**Stated task**
In the records that follow, locate every line with "pixels" and extract it.

**Given data**
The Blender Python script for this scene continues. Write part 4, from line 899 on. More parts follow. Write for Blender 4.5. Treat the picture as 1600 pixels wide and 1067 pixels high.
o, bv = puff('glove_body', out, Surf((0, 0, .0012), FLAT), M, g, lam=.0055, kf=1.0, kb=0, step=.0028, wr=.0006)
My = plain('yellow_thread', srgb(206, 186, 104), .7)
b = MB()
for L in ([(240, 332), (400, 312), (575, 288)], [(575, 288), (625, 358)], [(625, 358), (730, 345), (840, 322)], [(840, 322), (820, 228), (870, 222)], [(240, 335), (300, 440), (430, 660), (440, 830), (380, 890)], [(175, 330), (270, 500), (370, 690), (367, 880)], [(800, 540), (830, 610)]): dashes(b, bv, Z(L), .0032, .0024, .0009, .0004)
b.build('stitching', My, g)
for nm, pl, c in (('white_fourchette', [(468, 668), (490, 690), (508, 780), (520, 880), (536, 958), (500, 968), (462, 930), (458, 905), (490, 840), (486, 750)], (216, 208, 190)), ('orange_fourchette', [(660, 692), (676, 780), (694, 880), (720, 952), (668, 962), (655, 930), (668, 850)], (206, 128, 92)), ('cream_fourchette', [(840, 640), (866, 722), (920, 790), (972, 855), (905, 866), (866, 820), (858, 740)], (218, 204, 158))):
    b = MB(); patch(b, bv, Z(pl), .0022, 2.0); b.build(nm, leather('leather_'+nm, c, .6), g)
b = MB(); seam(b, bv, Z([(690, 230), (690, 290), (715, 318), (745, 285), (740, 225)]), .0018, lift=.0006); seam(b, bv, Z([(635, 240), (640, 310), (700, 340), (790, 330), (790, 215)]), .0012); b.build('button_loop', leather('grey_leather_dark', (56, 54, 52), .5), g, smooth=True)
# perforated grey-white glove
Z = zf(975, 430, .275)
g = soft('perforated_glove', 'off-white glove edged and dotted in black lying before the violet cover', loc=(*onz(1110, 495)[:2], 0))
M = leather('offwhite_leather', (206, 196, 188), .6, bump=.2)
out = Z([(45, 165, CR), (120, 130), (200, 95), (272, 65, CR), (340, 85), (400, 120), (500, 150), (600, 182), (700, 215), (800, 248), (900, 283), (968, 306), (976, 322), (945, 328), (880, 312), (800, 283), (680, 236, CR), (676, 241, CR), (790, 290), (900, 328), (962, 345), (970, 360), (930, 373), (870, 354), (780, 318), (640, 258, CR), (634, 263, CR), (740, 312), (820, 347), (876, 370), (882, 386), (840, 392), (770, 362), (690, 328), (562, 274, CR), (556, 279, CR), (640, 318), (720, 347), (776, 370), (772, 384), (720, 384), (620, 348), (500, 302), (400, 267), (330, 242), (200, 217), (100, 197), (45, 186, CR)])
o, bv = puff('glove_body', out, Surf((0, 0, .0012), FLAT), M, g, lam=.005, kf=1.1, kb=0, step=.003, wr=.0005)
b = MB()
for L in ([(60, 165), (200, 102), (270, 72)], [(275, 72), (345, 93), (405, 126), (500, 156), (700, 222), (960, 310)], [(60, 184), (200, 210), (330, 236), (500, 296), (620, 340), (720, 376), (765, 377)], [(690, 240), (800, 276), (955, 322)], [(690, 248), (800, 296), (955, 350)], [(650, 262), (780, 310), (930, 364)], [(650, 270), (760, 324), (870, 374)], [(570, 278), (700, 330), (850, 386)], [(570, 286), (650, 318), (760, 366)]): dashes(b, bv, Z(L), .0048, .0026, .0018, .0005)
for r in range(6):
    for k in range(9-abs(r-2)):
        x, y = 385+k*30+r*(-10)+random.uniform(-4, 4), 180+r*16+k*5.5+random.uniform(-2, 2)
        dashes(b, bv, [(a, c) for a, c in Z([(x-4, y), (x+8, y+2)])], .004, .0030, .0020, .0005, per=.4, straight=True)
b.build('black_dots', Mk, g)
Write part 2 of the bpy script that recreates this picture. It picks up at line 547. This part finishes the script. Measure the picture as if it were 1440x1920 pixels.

**Task answer**
The Blender Python script for this scene continues. Write part 4, from line 899 on. More parts follow. Write for Blender 4.5. Treat the picture as 1600 pixels wide and 1067 pixels high.
Write part 2 of the bpy script that recreates this picture. It picks up at line 547. This part finishes the script. Measure the picture as if it were 1440x1920 pixels.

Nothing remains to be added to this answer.